A l’argument que j’ai de la chance de voyager car j’ai de l’argent, je répondrai que j’ai fait le nécessaire pour économiser l’argent nécessaire à mon projet. J’ai quitté mon appartement et ai été hébergée par ma famille et mes amis pendant un an. Pendant cette année, ma maison était mon sac à dos et je pouvais dormir dans 4 lieux différents dans la même semaine tout en continuant de travailler. De même, j’ai réduit mes sorties et achats et poursuivi mon mode de voyage alternatif (autostop, dormir chez l’habitant, glanage…)

A l’argument que j’ai de la chance de voyager car je ne suis pas engagée, je répondrai que j’ai quitté un CDI sans regret pour poursuivre mon rêve. Je suis également propriétaire de mon appartement et continue de payer un crédit dessus. J’ai donc une agence qui s’occupe de mes locataires pendant mon absence et merci internet je peux rester joignable à distance en cas de souci.

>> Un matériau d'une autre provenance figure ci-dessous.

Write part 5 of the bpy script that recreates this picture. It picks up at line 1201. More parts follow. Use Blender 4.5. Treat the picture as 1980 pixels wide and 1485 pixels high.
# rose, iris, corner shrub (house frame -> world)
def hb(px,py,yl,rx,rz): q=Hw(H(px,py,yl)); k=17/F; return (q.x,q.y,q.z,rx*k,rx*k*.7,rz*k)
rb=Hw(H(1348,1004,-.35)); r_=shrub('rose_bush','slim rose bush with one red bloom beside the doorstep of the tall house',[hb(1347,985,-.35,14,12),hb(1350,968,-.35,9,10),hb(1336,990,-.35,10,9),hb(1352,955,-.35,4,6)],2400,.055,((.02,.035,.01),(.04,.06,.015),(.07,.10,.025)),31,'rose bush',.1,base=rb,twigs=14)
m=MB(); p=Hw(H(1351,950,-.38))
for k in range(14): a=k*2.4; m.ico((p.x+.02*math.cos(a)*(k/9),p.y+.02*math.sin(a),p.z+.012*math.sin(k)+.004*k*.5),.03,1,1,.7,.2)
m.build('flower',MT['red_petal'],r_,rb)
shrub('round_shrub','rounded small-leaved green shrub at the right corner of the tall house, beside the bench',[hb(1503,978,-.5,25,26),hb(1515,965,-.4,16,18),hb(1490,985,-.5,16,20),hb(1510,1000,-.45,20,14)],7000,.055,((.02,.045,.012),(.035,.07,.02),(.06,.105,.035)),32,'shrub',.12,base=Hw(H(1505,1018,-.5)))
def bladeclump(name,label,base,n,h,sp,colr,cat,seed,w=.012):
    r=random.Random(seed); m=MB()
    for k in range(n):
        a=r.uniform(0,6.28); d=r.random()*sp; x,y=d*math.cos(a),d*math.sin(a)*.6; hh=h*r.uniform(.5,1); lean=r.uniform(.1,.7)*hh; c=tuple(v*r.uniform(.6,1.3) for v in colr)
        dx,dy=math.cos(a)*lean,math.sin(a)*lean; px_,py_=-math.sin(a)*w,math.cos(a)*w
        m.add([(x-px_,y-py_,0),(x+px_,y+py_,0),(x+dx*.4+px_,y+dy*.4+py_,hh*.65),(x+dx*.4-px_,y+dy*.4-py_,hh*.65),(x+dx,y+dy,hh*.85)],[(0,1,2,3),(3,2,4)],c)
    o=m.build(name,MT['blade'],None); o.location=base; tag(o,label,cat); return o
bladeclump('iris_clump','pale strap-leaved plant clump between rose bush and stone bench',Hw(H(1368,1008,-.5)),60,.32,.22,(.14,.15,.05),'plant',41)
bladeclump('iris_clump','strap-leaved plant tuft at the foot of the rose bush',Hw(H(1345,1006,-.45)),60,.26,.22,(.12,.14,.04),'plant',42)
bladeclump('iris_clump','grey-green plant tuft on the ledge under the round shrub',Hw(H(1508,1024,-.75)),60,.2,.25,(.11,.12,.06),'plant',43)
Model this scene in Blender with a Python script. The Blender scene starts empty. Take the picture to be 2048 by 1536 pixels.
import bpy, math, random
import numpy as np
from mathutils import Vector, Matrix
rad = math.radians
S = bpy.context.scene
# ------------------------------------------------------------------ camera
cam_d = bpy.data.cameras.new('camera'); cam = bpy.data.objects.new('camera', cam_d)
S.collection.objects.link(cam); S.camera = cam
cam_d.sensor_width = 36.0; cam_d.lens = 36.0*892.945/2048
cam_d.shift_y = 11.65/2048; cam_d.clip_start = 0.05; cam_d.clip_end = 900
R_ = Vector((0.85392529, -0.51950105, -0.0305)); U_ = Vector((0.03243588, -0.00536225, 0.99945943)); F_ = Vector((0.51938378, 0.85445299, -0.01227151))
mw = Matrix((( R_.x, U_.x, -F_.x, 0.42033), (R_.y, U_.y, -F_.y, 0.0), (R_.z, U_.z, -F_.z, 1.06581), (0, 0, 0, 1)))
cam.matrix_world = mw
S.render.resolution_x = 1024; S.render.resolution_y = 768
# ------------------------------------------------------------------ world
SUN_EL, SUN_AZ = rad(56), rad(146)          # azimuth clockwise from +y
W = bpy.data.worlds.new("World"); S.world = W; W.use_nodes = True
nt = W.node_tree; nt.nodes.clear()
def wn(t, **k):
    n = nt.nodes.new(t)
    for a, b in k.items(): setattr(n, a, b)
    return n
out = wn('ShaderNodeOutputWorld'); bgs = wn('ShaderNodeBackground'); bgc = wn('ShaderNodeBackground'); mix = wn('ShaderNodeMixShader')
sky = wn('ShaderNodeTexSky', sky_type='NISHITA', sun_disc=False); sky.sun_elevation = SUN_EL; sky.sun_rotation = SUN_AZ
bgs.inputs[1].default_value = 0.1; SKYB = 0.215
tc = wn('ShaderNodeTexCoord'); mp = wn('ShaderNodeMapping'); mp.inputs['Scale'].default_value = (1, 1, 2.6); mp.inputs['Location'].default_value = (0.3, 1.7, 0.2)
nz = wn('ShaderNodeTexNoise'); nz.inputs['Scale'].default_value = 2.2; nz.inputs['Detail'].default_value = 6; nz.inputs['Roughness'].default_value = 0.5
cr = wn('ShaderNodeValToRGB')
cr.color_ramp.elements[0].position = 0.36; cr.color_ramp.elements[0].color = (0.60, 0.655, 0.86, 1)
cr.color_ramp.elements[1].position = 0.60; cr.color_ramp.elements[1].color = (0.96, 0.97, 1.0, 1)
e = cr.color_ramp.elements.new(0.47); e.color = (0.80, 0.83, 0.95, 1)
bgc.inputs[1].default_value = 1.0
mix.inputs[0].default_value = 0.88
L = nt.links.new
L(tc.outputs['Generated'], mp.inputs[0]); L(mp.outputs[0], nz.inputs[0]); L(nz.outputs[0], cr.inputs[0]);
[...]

Je me sens bien plus épanouie dans le mode de voyage que j’ai choisi, qui se veut au plus près de l’humain et faisant la part belle à la spontanéité et à la découverte de l’autre. Je n’ai pas de la chance de faire de belles rencontres, j’écoute mon instinct et fait preuve d’ouverture pour créer l’occasion de la rencontre. Beaucoup d’interactions entre humains passent par l’attitude et rien ne vaut un sourire pour entamer une discussion avec l’autre. Le nombre de portes qui m’ont été ouvertes par un sourire, une parole bienveillante, une envie de rencontre m’impressionnent encore.


 























Ne laissez pas la chance décider pour vous de comment vous aller vivre et pour cet article voyager. Faites en sorte de vous donner les moyens nécessaires à la réalisation de ce qui vous tient le plus à cœur. Cela peut demander des efforts et des sacrifices, cela peut faire peur, mais la satisfaction et l’épanouissement obtenus par la suite en vaudront encore plus le coup.

« Impose ta chance, serre ton bonheur et va vers ton risque » René CHAR.